» **WHAT THE TASK REQUIRES**:
Write out the listing below again, precisely as it is given.

» **PROVIDED DATA**:
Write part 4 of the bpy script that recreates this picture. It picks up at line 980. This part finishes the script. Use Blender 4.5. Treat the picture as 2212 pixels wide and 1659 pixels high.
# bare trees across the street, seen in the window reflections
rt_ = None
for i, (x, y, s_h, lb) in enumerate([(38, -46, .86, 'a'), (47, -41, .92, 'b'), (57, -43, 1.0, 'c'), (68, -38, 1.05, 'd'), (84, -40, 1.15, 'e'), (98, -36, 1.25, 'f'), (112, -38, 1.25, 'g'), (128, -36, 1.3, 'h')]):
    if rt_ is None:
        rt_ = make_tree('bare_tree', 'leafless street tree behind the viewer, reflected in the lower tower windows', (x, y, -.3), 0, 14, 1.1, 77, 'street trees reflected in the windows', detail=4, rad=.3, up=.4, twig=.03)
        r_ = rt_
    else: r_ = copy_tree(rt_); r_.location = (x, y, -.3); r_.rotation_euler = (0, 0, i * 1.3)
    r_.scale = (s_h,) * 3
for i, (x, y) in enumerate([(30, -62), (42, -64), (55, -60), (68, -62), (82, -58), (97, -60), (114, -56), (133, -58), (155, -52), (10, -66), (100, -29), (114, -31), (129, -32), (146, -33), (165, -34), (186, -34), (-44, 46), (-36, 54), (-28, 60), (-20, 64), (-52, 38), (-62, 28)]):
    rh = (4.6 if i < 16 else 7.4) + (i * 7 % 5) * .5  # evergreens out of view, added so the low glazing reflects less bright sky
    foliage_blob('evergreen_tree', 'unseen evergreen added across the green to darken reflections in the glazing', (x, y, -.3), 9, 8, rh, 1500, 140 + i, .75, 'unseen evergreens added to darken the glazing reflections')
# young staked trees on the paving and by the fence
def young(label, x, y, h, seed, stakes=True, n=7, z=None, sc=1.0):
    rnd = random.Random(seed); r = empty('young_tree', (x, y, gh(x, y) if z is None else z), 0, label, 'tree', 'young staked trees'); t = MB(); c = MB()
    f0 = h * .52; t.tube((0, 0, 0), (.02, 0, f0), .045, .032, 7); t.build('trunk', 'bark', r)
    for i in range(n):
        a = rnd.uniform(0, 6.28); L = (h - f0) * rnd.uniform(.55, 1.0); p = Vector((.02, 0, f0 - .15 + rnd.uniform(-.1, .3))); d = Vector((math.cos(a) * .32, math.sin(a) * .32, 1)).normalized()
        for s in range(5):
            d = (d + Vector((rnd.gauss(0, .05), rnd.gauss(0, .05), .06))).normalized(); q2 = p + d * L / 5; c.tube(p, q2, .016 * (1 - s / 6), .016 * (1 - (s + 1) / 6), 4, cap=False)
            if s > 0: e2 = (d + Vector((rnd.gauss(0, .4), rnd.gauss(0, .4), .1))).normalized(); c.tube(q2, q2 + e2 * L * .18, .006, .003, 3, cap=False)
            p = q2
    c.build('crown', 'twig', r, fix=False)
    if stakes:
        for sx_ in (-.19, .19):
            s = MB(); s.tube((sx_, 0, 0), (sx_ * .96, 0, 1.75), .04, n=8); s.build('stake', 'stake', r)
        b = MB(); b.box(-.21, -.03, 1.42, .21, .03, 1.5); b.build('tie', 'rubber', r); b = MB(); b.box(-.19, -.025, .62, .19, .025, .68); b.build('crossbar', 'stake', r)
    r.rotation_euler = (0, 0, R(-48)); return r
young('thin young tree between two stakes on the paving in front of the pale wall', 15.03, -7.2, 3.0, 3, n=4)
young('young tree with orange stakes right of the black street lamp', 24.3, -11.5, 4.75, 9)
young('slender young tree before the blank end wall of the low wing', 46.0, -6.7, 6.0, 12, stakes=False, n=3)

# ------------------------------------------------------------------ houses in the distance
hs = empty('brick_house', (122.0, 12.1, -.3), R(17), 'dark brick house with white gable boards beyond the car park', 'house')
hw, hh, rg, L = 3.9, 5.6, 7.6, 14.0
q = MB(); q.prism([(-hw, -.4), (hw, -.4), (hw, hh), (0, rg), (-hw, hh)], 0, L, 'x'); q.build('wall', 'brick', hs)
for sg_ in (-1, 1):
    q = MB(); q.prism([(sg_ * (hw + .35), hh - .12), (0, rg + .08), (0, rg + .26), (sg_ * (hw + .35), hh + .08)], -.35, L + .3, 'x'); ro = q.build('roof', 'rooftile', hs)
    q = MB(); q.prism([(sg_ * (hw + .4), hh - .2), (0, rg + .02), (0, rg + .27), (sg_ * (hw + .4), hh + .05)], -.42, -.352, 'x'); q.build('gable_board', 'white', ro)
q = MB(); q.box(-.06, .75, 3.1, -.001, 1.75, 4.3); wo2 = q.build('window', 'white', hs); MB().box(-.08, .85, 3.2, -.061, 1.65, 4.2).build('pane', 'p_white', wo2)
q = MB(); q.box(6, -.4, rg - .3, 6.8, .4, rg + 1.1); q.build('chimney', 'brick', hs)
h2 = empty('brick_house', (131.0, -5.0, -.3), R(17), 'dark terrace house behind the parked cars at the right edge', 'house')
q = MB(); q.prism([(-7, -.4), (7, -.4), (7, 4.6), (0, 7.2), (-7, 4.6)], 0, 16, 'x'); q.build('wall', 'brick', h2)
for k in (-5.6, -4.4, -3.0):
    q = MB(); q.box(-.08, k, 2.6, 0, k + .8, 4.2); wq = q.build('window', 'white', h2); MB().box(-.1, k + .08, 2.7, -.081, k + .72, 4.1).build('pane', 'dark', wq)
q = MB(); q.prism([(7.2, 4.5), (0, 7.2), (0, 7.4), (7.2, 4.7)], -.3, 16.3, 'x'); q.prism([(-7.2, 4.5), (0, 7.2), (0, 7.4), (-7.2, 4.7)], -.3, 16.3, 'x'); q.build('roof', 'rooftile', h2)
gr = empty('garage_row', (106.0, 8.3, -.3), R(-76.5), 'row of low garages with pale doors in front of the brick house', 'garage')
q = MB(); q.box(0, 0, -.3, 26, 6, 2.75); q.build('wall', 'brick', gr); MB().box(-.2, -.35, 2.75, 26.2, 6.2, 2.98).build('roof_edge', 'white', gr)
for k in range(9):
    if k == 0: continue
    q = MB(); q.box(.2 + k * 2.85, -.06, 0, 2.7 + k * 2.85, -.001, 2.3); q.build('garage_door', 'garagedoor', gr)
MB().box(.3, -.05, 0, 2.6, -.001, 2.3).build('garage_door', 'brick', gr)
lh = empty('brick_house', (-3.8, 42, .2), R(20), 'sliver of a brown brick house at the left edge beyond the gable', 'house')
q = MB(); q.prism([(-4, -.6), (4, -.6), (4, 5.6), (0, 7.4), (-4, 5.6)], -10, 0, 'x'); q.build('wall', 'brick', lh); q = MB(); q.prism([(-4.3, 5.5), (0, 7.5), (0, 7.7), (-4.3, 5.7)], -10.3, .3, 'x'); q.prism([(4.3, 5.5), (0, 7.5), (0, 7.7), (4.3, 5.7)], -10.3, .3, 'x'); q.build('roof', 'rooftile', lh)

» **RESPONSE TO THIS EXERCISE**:
Write part 4 of the bpy script that recreates this picture. It picks up at line 980. This part finishes the script. Use Blender 4.5. Treat the picture as 2212 pixels wide and 1659 pixels high.
# bare trees across the street, seen in the window reflections
rt_ = None
for i, (x, y, s_h, lb) in enumerate([(38, -46, .86, 'a'), (47, -41, .92, 'b'), (57, -43, 1.0, 'c'), (68, -38, 1.05, 'd'), (84, -40, 1.15, 'e'), (98, -36, 1.25, 'f'), (112, -38, 1.25, 'g'), (128, -36, 1.3, 'h')]):
    if rt_ is None:
        rt_ = make_tree('bare_tree', 'leafless street tree behind the viewer, reflected in the lower tower windows', (x, y, -.3), 0, 14, 1.1, 77, 'street trees reflected in the windows', detail=4, rad=.3, up=.4, twig=.03)
        r_ = rt_
    else: r_ = copy_tree(rt_); r_.location = (x, y, -.3); r_.rotation_euler = (0, 0, i * 1.3)
    r_.scale = (s_h,) * 3
for i, (x, y) in enumerate([(30, -62), (42, -64), (55, -60), (68, -62), (82, -58), (97, -60), (114, -56), (133, -58), (155, -52), (10, -66), (100, -29), (114, -31), (129, -32), (146, -33), (165, -34), (186, -34), (-44, 46), (-36, 54), (-28, 60), (-20, 64), (-52, 38), (-62, 28)]):
    rh = (4.6 if i < 16 else 7.4) + (i * 7 % 5) * .5  # evergreens out of view, added so the low glazing reflects less bright sky
    foliage_blob('evergreen_tree', 'unseen evergreen added across the green to darken reflections in the glazing', (x, y, -.3), 9, 8, rh, 1500, 140 + i, .75, 'unseen evergreens added to darken the glazing reflections')
# young staked trees on the paving and by the fence
def young(label, x, y, h, seed, stakes=True, n=7, z=None, sc=1.0):
    rnd = random.Random(seed); r = empty('young_tree', (x, y, gh(x, y) if z is None else z), 0, label, 'tree', 'young staked trees'); t = MB(); c = MB()
    f0 = h * .52; t.tube((0, 0, 0), (.02, 0, f0), .045, .032, 7); t.build('trunk', 'bark', r)
    for i in range(n):
        a = rnd.uniform(0, 6.28); L = (h - f0) * rnd.uniform(.55, 1.0); p = Vector((.02, 0, f0 - .15 + rnd.uniform(-.1, .3))); d = Vector((math.cos(a) * .32, math.sin(a) * .32, 1)).normalized()
        for s in range(5):
            d = (d + Vector((rnd.gauss(0, .05), rnd.gauss(0, .05), .06))).normalized(); q2 = p + d * L / 5; c.tube(p, q2, .016 * (1 - s / 6), .016 * (1 - (s + 1) / 6), 4, cap=False)
            if s > 0: e2 = (d + Vector((rnd.gauss(0, .4), rnd.gauss(0, .4), .1))).normalized(); c.tube(q2, q2 + e2 * L * .18, .006, .003, 3, cap=False)
            p = q2
    c.build('crown', 'twig', r, fix=False)
    if stakes:
        for sx_ in (-.19, .19):
            s = MB(); s.tube((sx_, 0, 0), (sx_ * .96, 0, 1.75), .04, n=8); s.build('stake', 'stake', r)
        b = MB(); b.box(-.21, -.03, 1.42, .21, .03, 1.5); b.build('tie', 'rubber', r); b = MB(); b.box(-.19, -.025, .62, .19, .025, .68); b.build('crossbar', 'stake', r)
    r.rotation_euler = (0, 0, R(-48)); return r
young('thin young tree between two stakes on the paving in front of the pale wall', 15.03, -7.2, 3.0, 3, n=4)
young('young tree with orange stakes right of the black street lamp', 24.3, -11.5, 4.75, 9)
young('slender young tree before the blank end wall of the low wing', 46.0, -6.7, 6.0, 12, stakes=False, n=3)

# ------------------------------------------------------------------ houses in the distance
hs = empty('brick_house', (122.0, 12.1, -.3), R(17), 'dark brick house with white gable boards beyond the car park', 'house')
hw, hh, rg, L = 3.9, 5.6, 7.6, 14.0
q = MB(); q.prism([(-hw, -.4), (hw, -.4), (hw, hh), (0, rg), (-hw, hh)], 0, L, 'x'); q.build('wall', 'brick', hs)
for sg_ in (-1, 1):
    q = MB(); q.prism([(sg_ * (hw + .35), hh - .12), (0, rg + .08), (0, rg + .26), (sg_ * (hw + .35), hh + .08)], -.35, L + .3, 'x'); ro = q.build('roof', 'rooftile', hs)
    q = MB(); q.prism([(sg_ * (hw + .4), hh - .2), (0, rg + .02), (0, rg + .27), (sg_ * (hw + .4), hh + .05)], -.42, -.352, 'x'); q.build('gable_board', 'white', ro)
q = MB(); q.box(-.06, .75, 3.1, -.001, 1.75, 4.3); wo2 = q.build('window', 'white', hs); MB().box(-.08, .85, 3.2, -.061, 1.65, 4.2).build('pane', 'p_white', wo2)
q = MB(); q.box(6, -.4, rg - .3, 6.8, .4, rg + 1.1); q.build('chimney', 'brick', hs)
h2 = empty('brick_house', (131.0, -5.0, -.3), R(17), 'dark terrace house behind the parked cars at the right edge', 'house')
q = MB(); q.prism([(-7, -.4), (7, -.4), (7, 4.6), (0, 7.2), (-7, 4.6)], 0, 16, 'x'); q.build('wall', 'brick', h2)
for k in (-5.6, -4.4, -3.0):
    q = MB(); q.box(-.08, k, 2.6, 0, k + .8, 4.2); wq = q.build('window', 'white', h2); MB().box(-.1, k + .08, 2.7, -.081, k + .72, 4.1).build('pane', 'dark', wq)
q = MB(); q.prism([(7.2, 4.5), (0, 7.2), (0, 7.4), (7.2, 4.7)], -.3, 16.3, 'x'); q.prism([(-7.2, 4.5), (0, 7.2), (0, 7.4), (-7.2, 4.7)], -.3, 16.3, 'x'); q.build('roof', 'rooftile', h2)
gr = empty('garage_row', (106.0, 8.3, -.3), R(-76.5), 'row of low garages with pale doors in front of the brick house', 'garage')
q = MB(); q.box(0, 0, -.3, 26, 6, 2.75); q.build('wall', 'brick', gr); MB().box(-.2, -.35, 2.75, 26.2, 6.2, 2.98).build('roof_edge', 'white', gr)
for k in range(9):
    if k == 0: continue
    q = MB(); q.box(.2 + k * 2.85, -.06, 0, 2.7 + k * 2.85, -.001, 2.3); q.build('garage_door', 'garagedoor', gr)
MB().box(.3, -.05, 0, 2.6, -.001, 2.3).build('garage_door', 'brick', gr)
lh = empty('brick_house', (-3.8, 42, .2), R(20), 'sliver of a brown brick house at the left edge beyond the gable', 'house')
q = MB(); q.prism([(-4, -.6), (4, -.6), (4, 5.6), (0, 7.4), (-4, 5.6)], -10, 0, 'x'); q.build('wall', 'brick', lh); q = MB(); q.prism([(-4.3, 5.5), (0, 7.5), (0, 7.7), (-4.3, 5.7)], -10.3, .3, 'x'); q.prism([(4.3, 5.5), (0, 7.5), (0, 7.7), (4.3, 5.7)], -10.3, .3, 'x'); q.build('roof', 'rooftile', lh)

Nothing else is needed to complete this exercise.